In the public education system, there are a variety of ways one can exhibit an attitude of servanthood. Waters, someone who has had the opportunity to work as a principal of Title 1 schools at both elementary and secondary levels, states that serving students in need is a personal honor.

“Many of my students come to school each day with the burden of getting their basic necessities met, in light of their daily academic pressures,” Waters shared. “As principal, it is my responsibility to create an environment where they feel safe and academically successful. I look forward to providing that ‘safe haven’ for all of my students, despite the personal struggles they may endure outside of our school.”

Waters explains that his personal philosophy of education is rooted in the belief that educators must first direct their attention to how their students learn, so as to best provide education in a way that is coherent for the child and in a way that attends to their equitable needs.

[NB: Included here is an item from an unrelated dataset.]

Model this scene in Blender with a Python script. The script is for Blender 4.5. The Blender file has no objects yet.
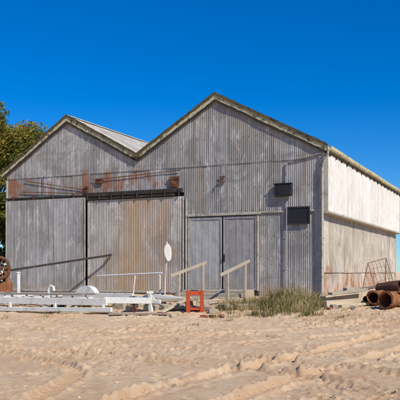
import bpy, bmesh, math, random
import numpy as np
from mathutils import Vector, Matrix
random.seed(7); rng=np.random.default_rng(7)
sc=bpy.context.scene
sc.view_settings.view_transform='Standard'; sc.view_settings.look='None'; sc.view_settings.exposure=0
COL=sc.collection
# ---------------------------------------------------------------- camera
F=704.0; HY=272.0; CH=1.6
cd=bpy.data.cameras.new("camera"); cam=bpy.data.objects.new("camera",cd); COL.objects.link(cam)
cam.location=(0,0,CH); cam.rotation_euler=(math.radians(90),0,0)
cd.sensor_width=36; cd.lens=F/400*36; cd.shift_y=(HY-200)/400; cd.clip_end=8000; cd.clip_start=0.1
sc.camera=cam
# ---------------------------------------------------------------- light
SD=Vector((0.66,-0.75,0)).normalized(); EL=math.radians(41)
sdir=Vector((SD.x*math.cos(EL),SD.y*math.cos(EL),math.sin(EL)))
w=bpy.data.worlds.new("World"); sc.world=w; w.use_nodes=True
nt=w.node_tree; nt.nodes.clear()
o=nt.nodes.new('ShaderNodeOutputWorld'); bg=nt.nodes.new('ShaderNodeBackground'); sk=nt.nodes.new('ShaderNodeTexSky')
sk.sky_type='NISHITA'; sk.sun_disc=False; sk.sun_elevation=EL; sk.sun_rotation=math.atan2(SD.x,SD.y)
sk.altitude=0; sk.air_density=1.0; sk.dust_density=0.0; sk.ozone_density=3.0
tint=nt.nodes.new('ShaderNodeMix'); tint.data_type='RGBA'; tint.blend_type='MULTIPLY'; tint.inputs[0].default_value=1; tint.inputs[7].default_value=(.56,.80,1.08,1)
hs=nt.nodes.new('ShaderNodeHueSaturation'); hs.inputs['Saturation'].default_value=1.24; hs.inputs['Hue'].default_value=.506
nt.links.new(sk.outputs[0],tint.inputs[6]); nt.links.new(tint.outputs[2],hs.inputs['Color']); nt.links.new(hs.outputs[0],bg.inputs[0]); bg.inputs[1].default_value=0.113
nt.links.new(bg.outputs[0],o.inputs[0])
sl=bpy.data.lights.new("sun",'SUN'); sl.energy=5.0; sl.angle=math.radians(0.5); sl.color=(1.0,0.94,0.83)
so=bpy.data.objects.new("sun",sl); COL.objects.link(so); so.location=(20,-20,30)
so.rotation_euler=sdir.to_track_quat('Z','Y').to_euler()
# ---------------------------------------------------------------- materials
class NB:
    def __init__(s,name):
        s.m=bpy.data.materials.new(name); s.m.use_nodes=True; s.t=s.m.node_tree; s.b=s.t.nodes['Principled BSDF']
        s.b.inputs['Specular IOR Level'].default_value=.3
        s.tc=s.t.nodes.new('ShaderNodeTexCoord')
    def n(s,ty,**k):
        x=s.t.nodes.new(ty)
        for a,v in k.items(): setattr(x,a,v)
        return x
    def l(s,a,b): s.t.links.new(a,b)
    def co(s,scale=(1,1,1),src='Object'):
        m=s.n('ShaderNodeMapping'); m.inputs['Scale'].default_value=scale; s.l(s.tc.outputs[src],m.inputs['Vector']); return m.outputs[0]
    def noise(s,scale,vec,detail=6,rough=.6,dist=0):
        x=s.n('ShaderNodeTexNoise'); x.inputs['Scale'].default_value=scale; x.inputs['Detail'].default_value=min(detail,5)
        x.inputs['Roughness'].default_value=rough; x.inputs['Distortion'].default_value=dist; s.l(vec,x.inputs['Vector']); return x.outputs['Fac']
    def ramp(s,fac,stops,interp='LINEAR'):
        r=s.n('ShaderNodeValToRGB'); r.color_ramp.interpolation=interp; e=r.color_ramp.elements
        while len(e)<len(stops): e.new(.5)
        for i,(p,c) in enumerate(stops):
            e[i].position=p; e[i].color=(c,c,c,1) if isinstance(c,(int,float)) else (*c,1)
        s.l(fac,r.inputs[0]); return r.outputs[0]
    def math(s,op,a,b=None,clamp=False):
        m=s.n('ShaderNodeMath',operation=op,use_clamp=clamp)
        for i,v in enumerate((a,b)):
            if v is None: continue
            if isinstance(v,(int,float)): m.inputs[i].default_value=v
            else: s.l(v,m.inputs[i])
        return m.outputs[0]
    def mix(s,fac,a,b,mode='MIX'):
        m=s.n('ShaderNodeMix',data_type='RGBA',blend_type=mode)
        for i,v in ((0,fac),(6,a),(7,b)):
            if isinstance(v,tuple): m.inputs[i].default_value=(*v,1)
            elif isinstance(v,(int,float)): m.inputs[i].default_value=v
            else: s.l(v,m.inputs[i])
        return m.outputs[2]
    def attr(s,name):
        a=s.n('ShaderNodeAttribute',attribute_name=name); return a.outputs['Fac']
    def bump(s,h,strength=.4,dist=.01):
        b=s.n('ShaderNodeBump'); b.inputs['Strength'].default_value=strength; b.inputs['Distance'].default_value=dist
        s.l(h,b.inputs['Height']); s.l(b.outputs[0],s.b.inputs['Normal'])
    def done(s,col,rough=.7,metal=0):
        if isinstance(col,tuple): s.b.inputs['Base Color'].default_value=(*col,1)
        else: s.l(col,s.b.inputs['Base Color'])
        s.b.inputs['Metallic'].default_value=metal
        if isinstance(rough,(int,float)): s.b.inputs['Roughness'].default_value=rough
        else: s.l(rough,s.b.inputs['Roughness'])
        return s.m
def sepz(s,i=2):
    x=s.n('ShaderNodeSeparateXYZ'); s.l(s.tc.outputs['Object'],x.inputs[0]); return x.outputs[i]
def maprange(s,v,a,b,c,d):
    mr=s.n('ShaderNodeMapRange'); s.l(v,mr.inputs[0]); mr.inputs[1].default_value=a; mr.inputs[2].default_value=b
    mr.inputs[3].default_value=c; mr.inputs[4].default_value=d; return mr.outputs[0]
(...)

He credits this as a method that will allow students to be successful in their academic endeavors.

“Once our focus is on the ways in which our students learn, we can now provide good first instruction, culturally relevant instruction, differentiated instruction, data-driven instruction, etc.,” Waters stated. “In order for any of this to take place, we must also keep in mind the importance of relationships.  My favorite saying is ‘you may be one person to the world; but you may be the world to one person!’  That is the main reason why I love to focus on the question, ‘how do my students learn,’ because it requires having a relationship with your students in order for you to determine their learning styles and the best instructional strategies to use.”

Waters' outlook and vision for educational leadership encompasses the idea that behind teachers, principals are the second leading factor in impacting academic success.

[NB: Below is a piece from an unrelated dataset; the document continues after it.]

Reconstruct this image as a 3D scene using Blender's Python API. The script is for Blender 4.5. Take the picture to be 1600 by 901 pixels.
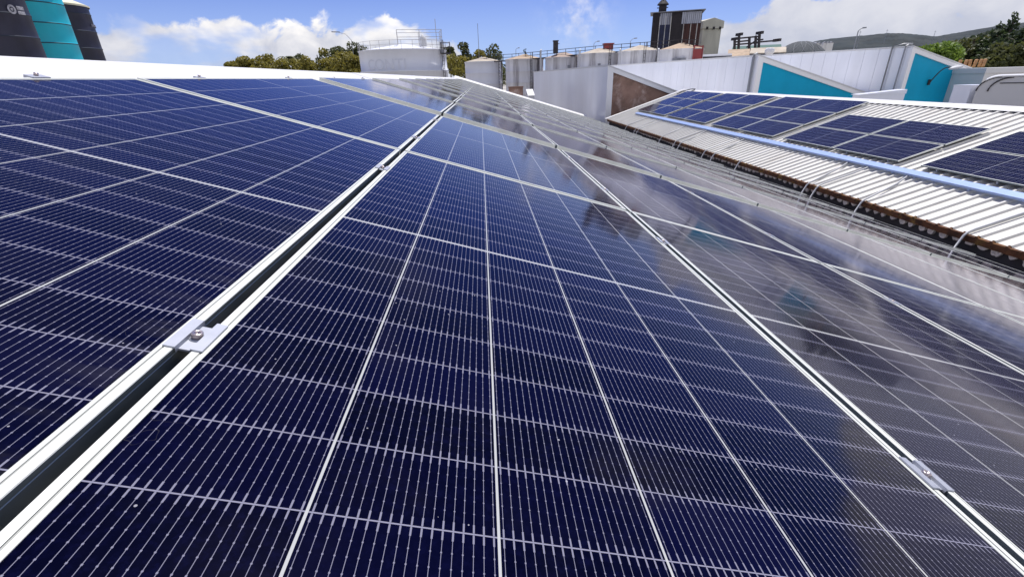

“Research informs us that the principal is the second leading factor outside of the classroom teacher when it comes to student academic success,” Waters explains. “This is the main reason why I decided to focus my doctoral dissertation on first-year principals and the type of coaching and/or mentoring support they received during their transition into the principalship.  If I was given the opportunity to share a piece of advice for educational lawmakers and school districts, it would be to consider providing principals with coaching and mentoring support in order for them to better assist their teachers, which will ultimately impact student-learning outcomes.”

To those serving or aspiring to serve in the educational system, Waters advises a focus on the relational aspect of education, especially within the environmental context of the world we live in today.

“I would challenge and encourage those who are currently working in education and those aspiring to do so, to focus on ways to build relationships with their students,” Waters encouraged. “We are living in a society where negativity, via social media, is more prominent today in comparison to previous years. Students are struggling with so much these days.”